Written instruction: Each line from the start of the data below through the one containing "(1.0, .97, .93), 150)" must be reproduced exactly.
------------------------------------------------------------
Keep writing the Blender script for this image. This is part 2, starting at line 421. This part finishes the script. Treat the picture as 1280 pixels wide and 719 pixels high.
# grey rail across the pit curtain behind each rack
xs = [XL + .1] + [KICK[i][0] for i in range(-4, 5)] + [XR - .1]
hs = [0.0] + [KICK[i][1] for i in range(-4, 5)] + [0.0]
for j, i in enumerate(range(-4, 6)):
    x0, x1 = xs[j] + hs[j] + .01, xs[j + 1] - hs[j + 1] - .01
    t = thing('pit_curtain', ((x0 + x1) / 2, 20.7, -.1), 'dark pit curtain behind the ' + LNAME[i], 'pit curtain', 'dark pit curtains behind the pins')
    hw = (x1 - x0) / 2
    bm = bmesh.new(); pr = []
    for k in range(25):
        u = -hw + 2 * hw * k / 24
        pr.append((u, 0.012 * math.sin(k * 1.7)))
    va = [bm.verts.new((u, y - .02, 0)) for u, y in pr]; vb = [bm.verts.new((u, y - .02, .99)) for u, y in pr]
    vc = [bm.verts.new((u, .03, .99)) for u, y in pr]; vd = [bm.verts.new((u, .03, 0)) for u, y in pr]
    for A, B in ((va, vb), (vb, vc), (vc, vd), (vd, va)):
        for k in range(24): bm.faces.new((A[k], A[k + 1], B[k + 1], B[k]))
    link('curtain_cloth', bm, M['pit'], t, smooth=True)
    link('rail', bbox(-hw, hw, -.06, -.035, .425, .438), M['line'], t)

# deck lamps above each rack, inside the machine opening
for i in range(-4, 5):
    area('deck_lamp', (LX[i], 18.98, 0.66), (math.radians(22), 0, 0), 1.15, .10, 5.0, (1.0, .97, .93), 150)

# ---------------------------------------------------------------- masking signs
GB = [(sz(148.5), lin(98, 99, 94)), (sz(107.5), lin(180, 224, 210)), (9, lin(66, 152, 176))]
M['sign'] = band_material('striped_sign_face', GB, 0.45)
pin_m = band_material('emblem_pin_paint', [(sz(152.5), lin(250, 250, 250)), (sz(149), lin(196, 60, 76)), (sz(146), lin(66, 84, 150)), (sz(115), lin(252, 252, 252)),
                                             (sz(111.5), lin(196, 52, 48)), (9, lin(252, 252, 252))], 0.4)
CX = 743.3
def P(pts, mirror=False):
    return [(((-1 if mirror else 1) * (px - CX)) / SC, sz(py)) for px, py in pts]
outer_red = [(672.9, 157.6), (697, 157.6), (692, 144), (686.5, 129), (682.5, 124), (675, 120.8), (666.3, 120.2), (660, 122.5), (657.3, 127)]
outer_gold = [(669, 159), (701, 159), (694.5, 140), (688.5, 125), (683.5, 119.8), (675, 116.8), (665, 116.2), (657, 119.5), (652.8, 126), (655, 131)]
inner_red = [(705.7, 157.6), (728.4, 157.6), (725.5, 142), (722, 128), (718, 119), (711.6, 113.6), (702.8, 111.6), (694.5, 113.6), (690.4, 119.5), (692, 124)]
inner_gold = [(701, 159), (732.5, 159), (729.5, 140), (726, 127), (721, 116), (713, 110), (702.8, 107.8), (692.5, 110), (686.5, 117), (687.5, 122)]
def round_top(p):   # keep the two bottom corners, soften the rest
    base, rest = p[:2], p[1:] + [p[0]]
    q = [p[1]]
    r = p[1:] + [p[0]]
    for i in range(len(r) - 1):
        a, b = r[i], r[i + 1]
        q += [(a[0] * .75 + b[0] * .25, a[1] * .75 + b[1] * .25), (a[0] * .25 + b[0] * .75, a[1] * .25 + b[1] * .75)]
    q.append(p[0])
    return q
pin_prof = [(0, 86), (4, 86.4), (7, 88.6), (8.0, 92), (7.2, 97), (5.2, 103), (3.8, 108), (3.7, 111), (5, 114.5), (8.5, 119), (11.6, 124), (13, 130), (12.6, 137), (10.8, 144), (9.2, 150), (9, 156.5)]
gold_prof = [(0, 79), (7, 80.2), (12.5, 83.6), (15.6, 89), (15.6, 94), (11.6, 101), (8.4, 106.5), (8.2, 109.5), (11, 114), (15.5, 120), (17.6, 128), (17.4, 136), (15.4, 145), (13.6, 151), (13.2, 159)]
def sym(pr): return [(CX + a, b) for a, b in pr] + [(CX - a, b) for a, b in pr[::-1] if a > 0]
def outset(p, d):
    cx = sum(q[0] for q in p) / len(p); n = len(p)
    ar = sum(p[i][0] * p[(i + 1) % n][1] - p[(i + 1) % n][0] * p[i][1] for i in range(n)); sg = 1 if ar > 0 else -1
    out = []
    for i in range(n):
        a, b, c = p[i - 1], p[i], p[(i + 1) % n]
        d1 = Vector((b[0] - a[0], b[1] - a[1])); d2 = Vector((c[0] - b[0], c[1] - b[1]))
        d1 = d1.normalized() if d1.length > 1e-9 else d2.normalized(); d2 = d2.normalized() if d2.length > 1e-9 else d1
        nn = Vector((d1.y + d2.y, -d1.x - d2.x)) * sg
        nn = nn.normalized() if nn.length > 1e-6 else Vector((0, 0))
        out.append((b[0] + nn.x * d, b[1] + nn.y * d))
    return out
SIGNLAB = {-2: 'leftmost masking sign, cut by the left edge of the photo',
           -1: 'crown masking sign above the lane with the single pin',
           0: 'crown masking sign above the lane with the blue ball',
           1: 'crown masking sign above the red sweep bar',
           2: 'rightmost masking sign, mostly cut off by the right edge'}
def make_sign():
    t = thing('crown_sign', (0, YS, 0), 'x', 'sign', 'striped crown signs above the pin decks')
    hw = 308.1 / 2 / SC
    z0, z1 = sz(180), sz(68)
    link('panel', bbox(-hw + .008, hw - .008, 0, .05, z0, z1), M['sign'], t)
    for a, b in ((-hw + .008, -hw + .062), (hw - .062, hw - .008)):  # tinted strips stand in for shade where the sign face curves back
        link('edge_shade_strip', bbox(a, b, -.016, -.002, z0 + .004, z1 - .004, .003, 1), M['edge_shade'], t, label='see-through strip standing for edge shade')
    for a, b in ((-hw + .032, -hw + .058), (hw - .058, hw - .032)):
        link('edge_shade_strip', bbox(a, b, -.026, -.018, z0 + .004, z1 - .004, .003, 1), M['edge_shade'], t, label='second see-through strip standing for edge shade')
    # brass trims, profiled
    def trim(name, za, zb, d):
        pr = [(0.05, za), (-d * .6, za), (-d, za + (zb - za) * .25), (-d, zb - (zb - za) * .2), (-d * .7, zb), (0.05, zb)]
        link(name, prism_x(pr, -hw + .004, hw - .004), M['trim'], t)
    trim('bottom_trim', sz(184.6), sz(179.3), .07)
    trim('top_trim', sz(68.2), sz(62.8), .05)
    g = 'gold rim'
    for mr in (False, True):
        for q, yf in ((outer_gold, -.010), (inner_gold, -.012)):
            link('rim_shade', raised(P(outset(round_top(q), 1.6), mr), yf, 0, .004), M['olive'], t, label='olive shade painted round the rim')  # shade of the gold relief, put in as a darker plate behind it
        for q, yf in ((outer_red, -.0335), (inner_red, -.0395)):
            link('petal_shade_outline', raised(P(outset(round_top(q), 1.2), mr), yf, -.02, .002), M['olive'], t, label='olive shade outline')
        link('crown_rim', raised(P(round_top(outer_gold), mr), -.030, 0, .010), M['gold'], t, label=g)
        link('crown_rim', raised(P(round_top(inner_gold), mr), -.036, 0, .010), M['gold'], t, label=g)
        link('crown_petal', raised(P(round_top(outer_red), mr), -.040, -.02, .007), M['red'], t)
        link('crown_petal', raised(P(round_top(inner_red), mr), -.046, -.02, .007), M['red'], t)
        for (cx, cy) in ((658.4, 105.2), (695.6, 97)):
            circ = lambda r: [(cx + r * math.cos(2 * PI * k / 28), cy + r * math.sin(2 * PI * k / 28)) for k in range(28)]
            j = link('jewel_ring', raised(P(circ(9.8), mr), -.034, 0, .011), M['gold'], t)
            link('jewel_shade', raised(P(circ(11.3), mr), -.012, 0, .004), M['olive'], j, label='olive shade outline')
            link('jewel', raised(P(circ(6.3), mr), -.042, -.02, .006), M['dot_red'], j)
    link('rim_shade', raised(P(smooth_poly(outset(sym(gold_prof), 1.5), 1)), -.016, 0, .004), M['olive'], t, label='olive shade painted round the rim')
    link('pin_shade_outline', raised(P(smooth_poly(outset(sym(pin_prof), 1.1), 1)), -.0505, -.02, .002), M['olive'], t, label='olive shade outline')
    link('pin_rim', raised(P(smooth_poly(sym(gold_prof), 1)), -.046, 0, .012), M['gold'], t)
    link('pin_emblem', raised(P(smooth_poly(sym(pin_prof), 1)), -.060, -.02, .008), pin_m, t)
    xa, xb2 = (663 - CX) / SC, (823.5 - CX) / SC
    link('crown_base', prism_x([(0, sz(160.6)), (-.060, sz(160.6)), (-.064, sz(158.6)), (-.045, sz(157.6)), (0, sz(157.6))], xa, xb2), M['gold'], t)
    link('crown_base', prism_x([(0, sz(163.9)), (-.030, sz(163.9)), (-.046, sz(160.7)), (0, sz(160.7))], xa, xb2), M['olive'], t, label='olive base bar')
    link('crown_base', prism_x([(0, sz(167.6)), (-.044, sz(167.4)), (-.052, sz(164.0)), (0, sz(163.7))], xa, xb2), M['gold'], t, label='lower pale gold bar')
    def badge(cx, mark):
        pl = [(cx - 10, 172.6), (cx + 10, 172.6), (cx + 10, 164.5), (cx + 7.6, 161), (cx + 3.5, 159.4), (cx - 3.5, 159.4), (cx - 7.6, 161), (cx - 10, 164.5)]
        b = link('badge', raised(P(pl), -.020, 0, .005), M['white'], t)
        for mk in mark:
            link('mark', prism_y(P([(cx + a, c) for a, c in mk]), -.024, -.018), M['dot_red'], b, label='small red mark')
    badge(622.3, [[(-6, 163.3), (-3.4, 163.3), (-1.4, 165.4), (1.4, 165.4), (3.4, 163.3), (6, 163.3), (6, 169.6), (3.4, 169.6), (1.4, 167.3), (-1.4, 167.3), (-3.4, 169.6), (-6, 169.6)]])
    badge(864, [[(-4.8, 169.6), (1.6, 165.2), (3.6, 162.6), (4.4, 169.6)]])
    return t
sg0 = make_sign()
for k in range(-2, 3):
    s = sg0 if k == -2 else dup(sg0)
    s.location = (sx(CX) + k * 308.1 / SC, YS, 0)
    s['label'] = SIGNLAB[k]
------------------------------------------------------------
Task result:
Keep writing the Blender script for this image. This is part 2, starting at line 421. This part finishes the script. Treat the picture as 1280 pixels wide and 719 pixels high.
# grey rail across the pit curtain behind each rack
xs = [XL + .1] + [KICK[i][0] for i in range(-4, 5)] + [XR - .1]
hs = [0.0] + [KICK[i][1] for i in range(-4, 5)] + [0.0]
for j, i in enumerate(range(-4, 6)):
    x0, x1 = xs[j] + hs[j] + .01, xs[j + 1] - hs[j + 1] - .01
    t = thing('pit_curtain', ((x0 + x1) / 2, 20.7, -.1), 'dark pit curtain behind the ' + LNAME[i], 'pit curtain', 'dark pit curtains behind the pins')
    hw = (x1 - x0) / 2
    bm = bmesh.new(); pr = []
    for k in range(25):
        u = -hw + 2 * hw * k / 24
        pr.append((u, 0.012 * math.sin(k * 1.7)))
    va = [bm.verts.new((u, y - .02, 0)) for u, y in pr]; vb = [bm.verts.new((u, y - .02, .99)) for u, y in pr]
    vc = [bm.verts.new((u, .03, .99)) for u, y in pr]; vd = [bm.verts.new((u, .03, 0)) for u, y in pr]
    for A, B in ((va, vb), (vb, vc), (vc, vd), (vd, va)):
        for k in range(24): bm.faces.new((A[k], A[k + 1], B[k + 1], B[k]))
    link('curtain_cloth', bm, M['pit'], t, smooth=True)
    link('rail', bbox(-hw, hw, -.06, -.035, .425, .438), M['line'], t)

# deck lamps above each rack, inside the machine opening
for i in range(-4, 5):
    area('deck_lamp', (LX[i], 18.98, 0.66), (math.radians(22), 0, 0), 1.15, .10, 5.0, (1.0, .97, .93), 150)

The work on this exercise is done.